#### [3D scene scripts]
---------------

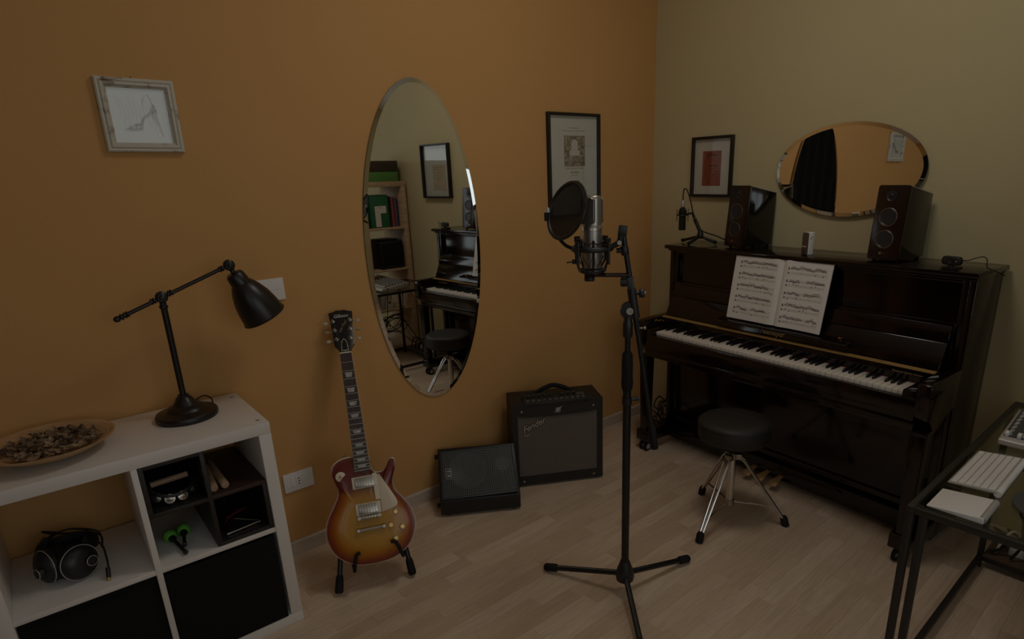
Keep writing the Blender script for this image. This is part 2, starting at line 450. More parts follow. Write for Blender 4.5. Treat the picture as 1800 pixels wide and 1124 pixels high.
# laminate floor: every strip its own piece near the camera, the rest joined
def lay_floor():
    rng = random.Random(11)
    cs = []
    sw = 0.064
    y = -0.0; row = 0
    ct = cam.matrix_basis.inverted()
    f = 1083.23
    while y - sw > ROOM_Y0 - 0.02:
        x = ROOM_X0 - rng.random()*0.35
        while x < 0.1:
            ln = rng.choice([0.26, 0.31, 0.36, 0.41, 0.46])
            x0, x1 = max(x, ROOM_X0), x+ln
            yc = y - sw/2
            lim = -WS/WC*(-(y-sw)) - 0.0
            x1 = min(x1, lim)
            if x1 - x0 > 0.03:
                cs.append((x0, x1, y-sw, y))
            x += ln
        y -= sw; row += 1
    def score(c):
        pts = [((c[0]+c[1])/2, (c[2]+c[3])/2), (c[0], c[2]), (c[1], c[3]), (c[0], c[3]), (c[1], c[2])]
        best = 0
        for px, py in pts:
            q = ct @ Vector((px, py, 0))
            if q.z > -0.1: continue
            X = 955.7 + f*q.x/-q.z; Y = 650 - f*q.y/-q.z
            if -10 < X < 1810 and 400 < Y < 1134:
                # hidden under the shelf or behind the piano does not show
                if px < -2.45 and py > -0.42: continue
                if px > -0.33 and py < -0.35: continue
                best = max(best, (c[1]-c[0])*0.064/(q.z*q.z))
        return best
    cs.sort(key=score, reverse=True)
    vis = [c for c in cs if score(c) > 0][:300]
    vset = set(vis)
    rest = [c for c in cs if c not in vset]
    g = 0.00018
    def piece(B, x0, x1, y0, y1):
        e = 0.0007
        B.add([(x0+g,y0+g,-0.0025), (x1-g,y0+g,-0.0025), (x1-g,y1-g,-0.0025), (x0+g,y1-g,-0.0025),
               (x0+g,y0+g,-0.0006), (x1-g,y0+g,-0.0006), (x1-g,y1-g,-0.0006), (x0+g,y1-g,-0.0006),
               (x0+g+e,y0+g+e,0), (x1-g-e,y0+g+e,0), (x1-g-e,y1-g-e,0), (x0+g+e,y1-g-e,0)],
              [(0,3,2,1)] + [(i, (i+1) % 4, 4+(i+1) % 4, 4+i) for i in range(4)] + [(4+i, 4+(i+1) % 4, 8+(i+1) % 4, 8+i) for i in range(4)] + [(8,9,10,11)])
    cache = {}
    for c in vis:
        ln = round(c[1]-c[0], 4)
        if ln not in cache:
            B = MB(); piece(B, -ln/2, ln/2, -sw/2, sw/2); cache[ln] = B.mesh('plank', smooth=0)
        link('plank', cache[ln], M_floor, floor, loc=((c[0]+c[1])/2, (c[2]+c[3])/2, 0))
    B = MB(); tones = []
    for c in rest:
        piece(B, *c); t = rng.random(); tones += [t]*10
    me = bpy.data.meshes.new('planks_beyond'); me.from_pydata(B.v, [], B.f)
    at = me.attributes.new('tone', 'FLOAT', 'FACE'); at.data.foreach_set('value', tones)
    link('planks_beyond', me, M_floor, floor, kind='stuff')
lay_floor()

# added, unseen ceiling lamp for light from above: opal dome on a white rim
M_opal = bpy.data.materials.new('opal_glass_lit'); M_opal.use_nodes = True
_b = M_opal.node_tree.nodes['Principled BSDF']
_b.inputs['Base Color'].default_value = (0.9, 0.88, 0.84, 1)
_b.inputs['Emission Color'].default_value = (1.0, 0.93, 0.84, 1)
_b.inputs['Emission Strength'].default_value = 27.0
t = thing('added_ceiling_lamp', 'round opal ceiling lamp added out of view for overhead light', 'lamp', (-1.36, -1.28, ROOM_H))
MB().lathe([(0.30, 0.0), (0.30, -0.03), (0.28, -0.035), (0.28, 0.0)], 48).build('lamp_rim', M_wplastic, t)
MB().lathe([(0.279, -0.03), (0.26, -0.06), (0.19, -0.09), (0.10, -0.104), (0.0, -0.108)], 48).build('lamp_dome', M_opal, t)

# ================================================================== white cube shelf and what is in it
SH_LOC = (-2.4327, -0.0304, 0.0); SH_ROT = R(-1.4116)
_sr = Matrix.Rotation(SH_ROT, 3, 'Z')
def shw(x, y, z):
    return Vector(SH_LOC) + _sr @ Vector((x, y, z))
CELL, TH, DV = 0.335, 0.0385, 0.0165
SW = 2*CELL + 2*TH + DV
t = thing('cube_shelf', 'low white two by two cube shelf against the orange wall', 'shelf', SH_LOC, (0,0,SH_ROT))
MB().box(-SW, 0, -0.39, 0, SW-TH, SW).build('top_panel', M_white, t, bevel=0.0012)
MB().box(-SW, 0, -0.39, 0, 0, TH).build('bottom_panel', M_white, t, bevel=0.0012)
MB().box(-TH, 0, -0.39, 0, TH, SW-TH).build('side_panel', M_white, t, bevel=0.0012)
MB().box(-SW, -SW+TH, -0.39, 0, TH, SW-TH).build('side_panel', M_white, t, bevel=0.0012)
MB().box(-TH-CELL-DV, -TH-CELL, -0.388, 0, TH, SW-TH).build('upright_divider', M_white, t, bevel=0.001)
for x0 in (-TH-CELL, -SW+TH):
    MB().box(x0, x0+CELL, -0.387, 0, TH+CELL, TH+CELL+DV).build('shelf_board', M_white, t, bevel=0.001)
for x, y in ((-0.024, -0.045), (-0.024, -0.350)):
    B = MB(); B.prism([(x+0.007*math.cos(a*PI/6), y+0.0035*math.sin(a*PI/6)) for a in range(12)], SW, SW+0.0006)
    B.build('screw_hole', M_brownlid, t)
ZM = TH + CELL + DV     # top of the middle board

def drawer_box(label, x0, x1, yf):
    r = thing('storage_box', label, 'box', shw((x0+x1)/2, -0.2, TH), (0,0,SH_ROT), 'black boxes in the lower cubes')
    B = MB(); h = CELL-0.008; w = (x1-x0)/2; d = yf+0.2
    B.box(-w, w, -0.195+0.2+0.17, -0.195+0.2+0.18, 0.004, h); B.box(-w, -w+0.006, d, 0.18, 0.004, h); B.box(w-0.006, w, d, 0.18, 0.004, h)
    B.box(-w+0.006, w-0.006, d, 0.175, 0.001, 0.007)
    B.build('box_body', M_blackfab, r, bevel=0.001)
    F = MB(); F.box(-w, w, d-0.006, d, 0.001, h); F.build('box_front', M_blackfab, r, bevel=0.002)
    F = MB(); F.box(-w+0.004, w-0.004, d-0.0075, d-0.006, h-0.018, h-0.014); F.build('seam', M_blackfab, r)
drawer_box('black fabric box set back in the lower left cube of the white shelf', -SW+TH+0.004, -SW+TH+CELL-0.004, -0.368)
drawer_box('black fabric box filling the lower right cube of the white shelf', -TH-CELL+0.003, -TH-0.010, -0.386)

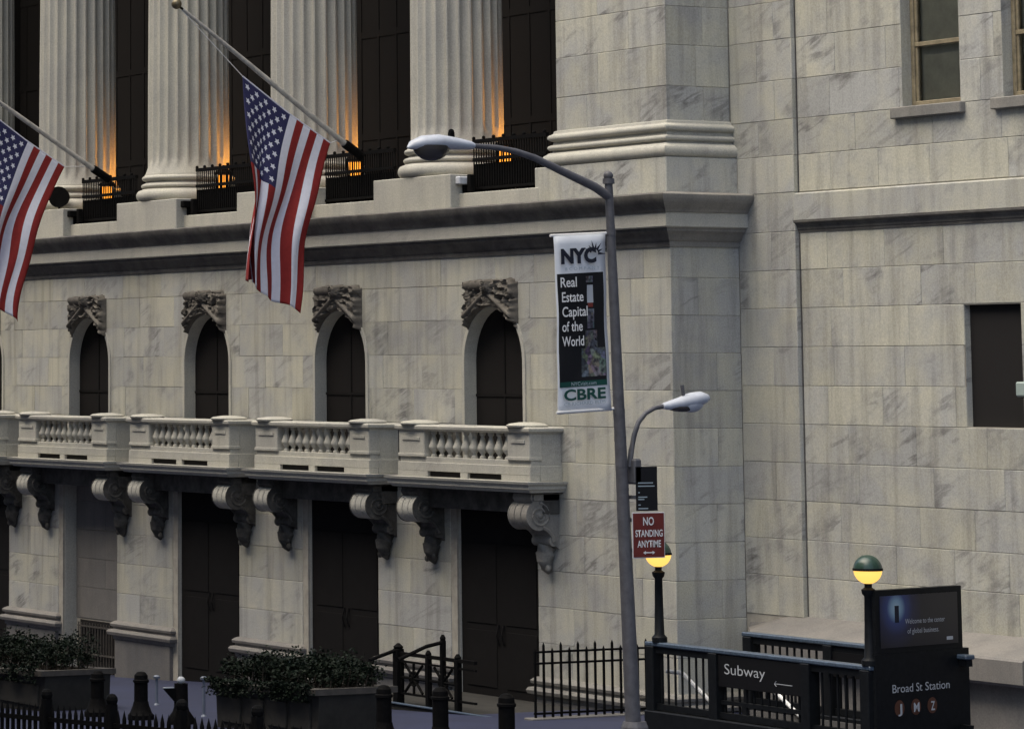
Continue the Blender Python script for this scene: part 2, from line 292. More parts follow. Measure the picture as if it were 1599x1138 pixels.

---------------

#### [Task to carry out]
Copy the data character for character, but drop all pictures from the copy.

#### [Task answer]
Keep writing the Blender script for this image. This is part 2, starting at line 450. More parts follow. Write for Blender 4.5. Treat the picture as 1800 pixels wide and 1124 pixels high.
# laminate floor: every strip its own piece near the camera, the rest joined
def lay_floor():
    rng = random.Random(11)
    cs = []
    sw = 0.064
    y = -0.0; row = 0
    ct = cam.matrix_basis.inverted()
    f = 1083.23
    while y - sw > ROOM_Y0 - 0.02:
        x = ROOM_X0 - rng.random()*0.35
        while x < 0.1:
            ln = rng.choice([0.26, 0.31, 0.36, 0.41, 0.46])
            x0, x1 = max(x, ROOM_X0), x+ln
            yc = y - sw/2
            lim = -WS/WC*(-(y-sw)) - 0.0
            x1 = min(x1, lim)
            if x1 - x0 > 0.03:
                cs.append((x0, x1, y-sw, y))
            x += ln
        y -= sw; row += 1
    def score(c):
        pts = [((c[0]+c[1])/2, (c[2]+c[3])/2), (c[0], c[2]), (c[1], c[3]), (c[0], c[3]), (c[1], c[2])]
        best = 0
        for px, py in pts:
            q = ct @ Vector((px, py, 0))
            if q.z > -0.1: continue
            X = 955.7 + f*q.x/-q.z; Y = 650 - f*q.y/-q.z
            if -10 < X < 1810 and 400 < Y < 1134:
                # hidden under the shelf or behind the piano does not show
                if px < -2.45 and py > -0.42: continue
                if px > -0.33 and py < -0.35: continue
                best = max(best, (c[1]-c[0])*0.064/(q.z*q.z))
        return best
    cs.sort(key=score, reverse=True)
    vis = [c for c in cs if score(c) > 0][:300]
    vset = set(vis)
    rest = [c for c in cs if c not in vset]
    g = 0.00018
    def piece(B, x0, x1, y0, y1):
        e = 0.0007
        B.add([(x0+g,y0+g,-0.0025), (x1-g,y0+g,-0.0025), (x1-g,y1-g,-0.0025), (x0+g,y1-g,-0.0025),
               (x0+g,y0+g,-0.0006), (x1-g,y0+g,-0.0006), (x1-g,y1-g,-0.0006), (x0+g,y1-g,-0.0006),
               (x0+g+e,y0+g+e,0), (x1-g-e,y0+g+e,0), (x1-g-e,y1-g-e,0), (x0+g+e,y1-g-e,0)],
              [(0,3,2,1)] + [(i, (i+1) % 4, 4+(i+1) % 4, 4+i) for i in range(4)] + [(4+i, 4+(i+1) % 4, 8+(i+1) % 4, 8+i) for i in range(4)] + [(8,9,10,11)])
    cache = {}
    for c in vis:
        ln = round(c[1]-c[0], 4)
        if ln not in cache:
            B = MB(); piece(B, -ln/2, ln/2, -sw/2, sw/2); cache[ln] = B.mesh('plank', smooth=0)
        link('plank', cache[ln], M_floor, floor, loc=((c[0]+c[1])/2, (c[2]+c[3])/2, 0))
    B = MB(); tones = []
    for c in rest:
        piece(B, *c); t = rng.random(); tones += [t]*10
    me = bpy.data.meshes.new('planks_beyond'); me.from_pydata(B.v, [], B.f)
    at = me.attributes.new('tone', 'FLOAT', 'FACE'); at.data.foreach_set('value', tones)
    link('planks_beyond', me, M_floor, floor, kind='stuff')
lay_floor()

# added, unseen ceiling lamp for light from above: opal dome on a white rim
M_opal = bpy.data.materials.new('opal_glass_lit'); M_opal.use_nodes = True
_b = M_opal.node_tree.nodes['Principled BSDF']
_b.inputs['Base Color'].default_value = (0.9, 0.88, 0.84, 1)
_b.inputs['Emission Color'].default_value = (1.0, 0.93, 0.84, 1)
_b.inputs['Emission Strength'].default_value = 27.0
t = thing('added_ceiling_lamp', 'round opal ceiling lamp added out of view for overhead light', 'lamp', (-1.36, -1.28, ROOM_H))
MB().lathe([(0.30, 0.0), (0.30, -0.03), (0.28, -0.035), (0.28, 0.0)], 48).build('lamp_rim', M_wplastic, t)
MB().lathe([(0.279, -0.03), (0.26, -0.06), (0.19, -0.09), (0.10, -0.104), (0.0, -0.108)], 48).build('lamp_dome', M_opal, t)

# ================================================================== white cube shelf and what is in it
SH_LOC = (-2.4327, -0.0304, 0.0); SH_ROT = R(-1.4116)
_sr = Matrix.Rotation(SH_ROT, 3, 'Z')
def shw(x, y, z):
    return Vector(SH_LOC) + _sr @ Vector((x, y, z))
CELL, TH, DV = 0.335, 0.0385, 0.0165
SW = 2*CELL + 2*TH + DV
t = thing('cube_shelf', 'low white two by two cube shelf against the orange wall', 'shelf', SH_LOC, (0,0,SH_ROT))
MB().box(-SW, 0, -0.39, 0, SW-TH, SW).build('top_panel', M_white, t, bevel=0.0012)
MB().box(-SW, 0, -0.39, 0, 0, TH).build('bottom_panel', M_white, t, bevel=0.0012)
MB().box(-TH, 0, -0.39, 0, TH, SW-TH).build('side_panel', M_white, t, bevel=0.0012)
MB().box(-SW, -SW+TH, -0.39, 0, TH, SW-TH).build('side_panel', M_white, t, bevel=0.0012)
MB().box(-TH-CELL-DV, -TH-CELL, -0.388, 0, TH, SW-TH).build('upright_divider', M_white, t, bevel=0.001)
for x0 in (-TH-CELL, -SW+TH):
    MB().box(x0, x0+CELL, -0.387, 0, TH+CELL, TH+CELL+DV).build('shelf_board', M_white, t, bevel=0.001)
for x, y in ((-0.024, -0.045), (-0.024, -0.350)):
    B = MB(); B.prism([(x+0.007*math.cos(a*PI/6), y+0.0035*math.sin(a*PI/6)) for a in range(12)], SW, SW+0.0006)
    B.build('screw_hole', M_brownlid, t)
ZM = TH + CELL + DV     # top of the middle board

def drawer_box(label, x0, x1, yf):
    r = thing('storage_box', label, 'box', shw((x0+x1)/2, -0.2, TH), (0,0,SH_ROT), 'black boxes in the lower cubes')
    B = MB(); h = CELL-0.008; w = (x1-x0)/2; d = yf+0.2
    B.box(-w, w, -0.195+0.2+0.17, -0.195+0.2+0.18, 0.004, h); B.box(-w, -w+0.006, d, 0.18, 0.004, h); B.box(w-0.006, w, d, 0.18, 0.004, h)
    B.box(-w+0.006, w-0.006, d, 0.175, 0.001, 0.007)
    B.build('box_body', M_blackfab, r, bevel=0.001)
    F = MB(); F.box(-w, w, d-0.006, d, 0.001, h); F.build('box_front', M_blackfab, r, bevel=0.002)
    F = MB(); F.box(-w+0.004, w-0.004, d-0.0075, d-0.006, h-0.018, h-0.014); F.build('seam', M_blackfab, r)
drawer_box('black fabric box set back in the lower left cube of the white shelf', -SW+TH+0.004, -SW+TH+CELL-0.004, -0.368)
drawer_box('black fabric box filling the lower right cube of the white shelf', -TH-CELL+0.003, -TH-0.010, -0.386)

Continue the Blender Python script for this scene: part 2, from line 292. More parts follow. Measure the picture as if it were 1599x1138 pixels.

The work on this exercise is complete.